As a novelty this year, Zaragoza will also be present in the LGTB+ space at FITUR with its own stand that will position the city as a “destination for diversity”, in which events such as the Cierzo Games, which are held in the city every year with the aim of promoting sport and achieving the full integration of LGTB sportspeople, or the LGTBQI Zinentiendo film festival, will also be represented.

This group represents more than 10% of tourists worldwide and accounts for 16% of total travel spending. Furthermore, according to Zaragoza Turismo, this tourist profile is positioned as “one of the first to seek to resume their travel routines as soon as mobility is allowed in the country”.

The Manager of Zaragoza Tourism, Conrado Molina, explained that the Aragonese capital is an “open, tolerant and sensitive city that, as its past testifies, has always been committed to diversity and coexistence in all its aspects”. “The friendly and welcoming nature of its people has become one of its main virtues,” he said.

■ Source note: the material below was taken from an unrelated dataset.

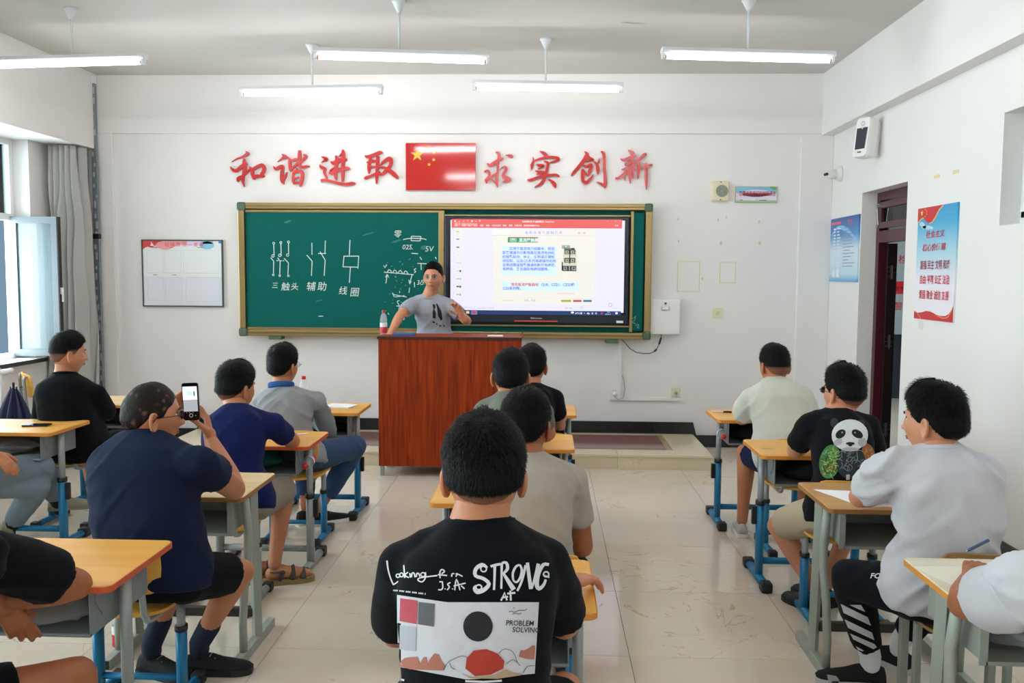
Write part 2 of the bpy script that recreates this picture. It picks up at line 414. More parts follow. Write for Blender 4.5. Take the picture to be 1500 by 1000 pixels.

On the other hand, in a third monographic stand, Zaragoza will be positioned as a city of cinema and as the set where many films have been shot, including ‘Las niñas’, winner of the Goya for best film in 2021. Precisely, to attend to the needs of the audiovisual sector, this year the City Council has promoted the ‘Zaragoza film office’, integrated in the Spain Film Commission, to facilitate the filming of movies, documentaries, TV series or commercials.

Since Eduardo Jimeno shot the first Spanish cinema film in 1899, ‘La salida de misa de doce del Pilar de Zaragoza’, the corners of the city have appeared on the big screen and have served as locations for films such as ‘Solomon and the Queen of Sheba’ (1959), ‘Our Lovers’ (2016) or the series ‘The Last Show’ (2020), among others.